In an email sent to this author, a wife of a US marine (who served in Afghanistan between 2001 and 2009) after reading the story of Shoora Amiri, a women’s rights and democracy activist who was injured in the Kabul airport blast, published on News18, had this to say: “He watched many of the men he served with die in his arms (both US troops and Afghan citizens), and it still haunts him every day.” “But right now, more than anything, he is bitterly angry that the Afghans that helped him and his team are either stuck in the country being taken over by the Taliban, or being murdered. He’s stopped reading the news completely even though it doesn’t really help.”
“What did we do to deserve this,” wrote well-known media and leading women’s activist Najiba Ayubi in her Facebook post recently. She is in hiding and like many other women fears for her life. Her younger sister Najla Ayubi who stays abroad could only say this: “I don’t know what to say, I have no energy to talk with all that is happening.”
A lot has been said already after the last of the US troops left on the night of August 31. The UNSC met and adopted a watered down resolution, which was more about principles than any operative significance. US State Secretary Antony Blinken read out the same list of dos and don’ts for the Talban to gain “international legitimacy”. These include ensuring freedom of travel for people, especially those wanting to go out of Afghanistan, counter-terrorism measures, respecting basic rights of Afghans, especially women and minorities.

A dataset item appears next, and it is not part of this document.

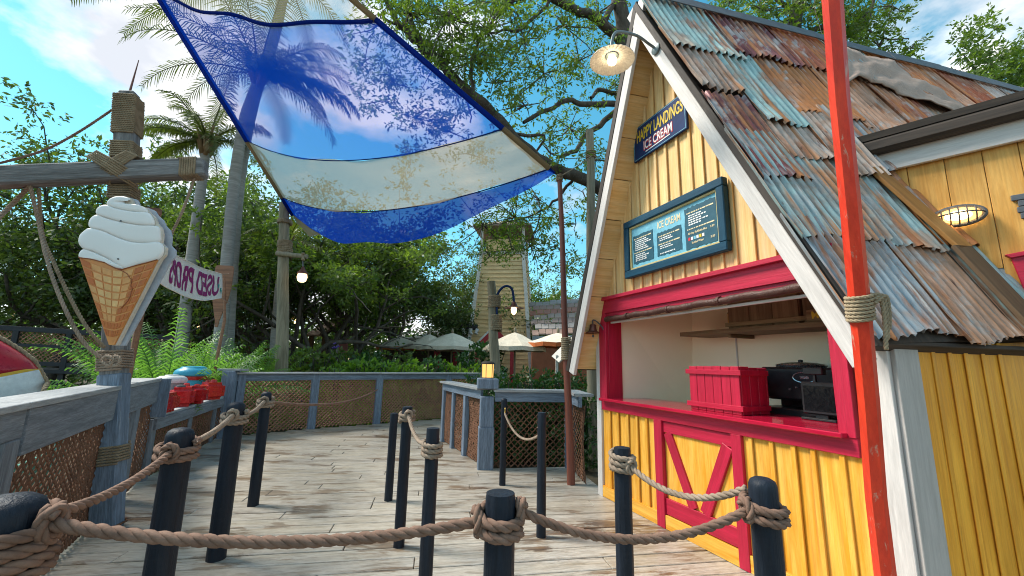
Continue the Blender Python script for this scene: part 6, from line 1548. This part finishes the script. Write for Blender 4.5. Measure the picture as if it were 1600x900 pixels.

For many Afghans what is surprising is “how easily some countries (read the US and Pakistan) get away with murder”. Echoing the words of caretaker president of Afghanistan Amrullah Saleh, who is a key figure in the joint resistance against Taliban in Panjshir, that “Afghanistan wasn’t packed and put in the bag of the last US solider”, Shoora Amiri who was injured in the Kabul blast claimed the chaotic evacuation process was “part of a design”.
A close aide of former Afghanistan presidents Hamid Karzai and Asraf Ghani and a former consul general to a neighbouring country termed the recent events as “all show by the US that they are still the superpower, they don’t care about human lives”. According to the former Afghan diplomat, if the US had intel about the ISIS-K operating inside Afghanistan soil, “why did it not take pre-emptive actions, why suddenly two days before the evacuation process. It is too much of a coincidence.”
The Shaheeda sisters and their equally young brothers are not around to see what will happen next. But given how the events have unfolded over the past one month, especially the Biden administration’s desperate attempts to legitimise the Taliban, which not to forget includes the US- and UN-proscribed Haqqani network overseeing security operations on the ground, the days ahead will possibly see more children and parents live a life that has been described by many as “living in hell”.
The author is a former senior journalist and an expert on international affairs. He has spent considerable time in Afghanistan. The views expressed in this article are those of the author and do not represent the stand of this publication.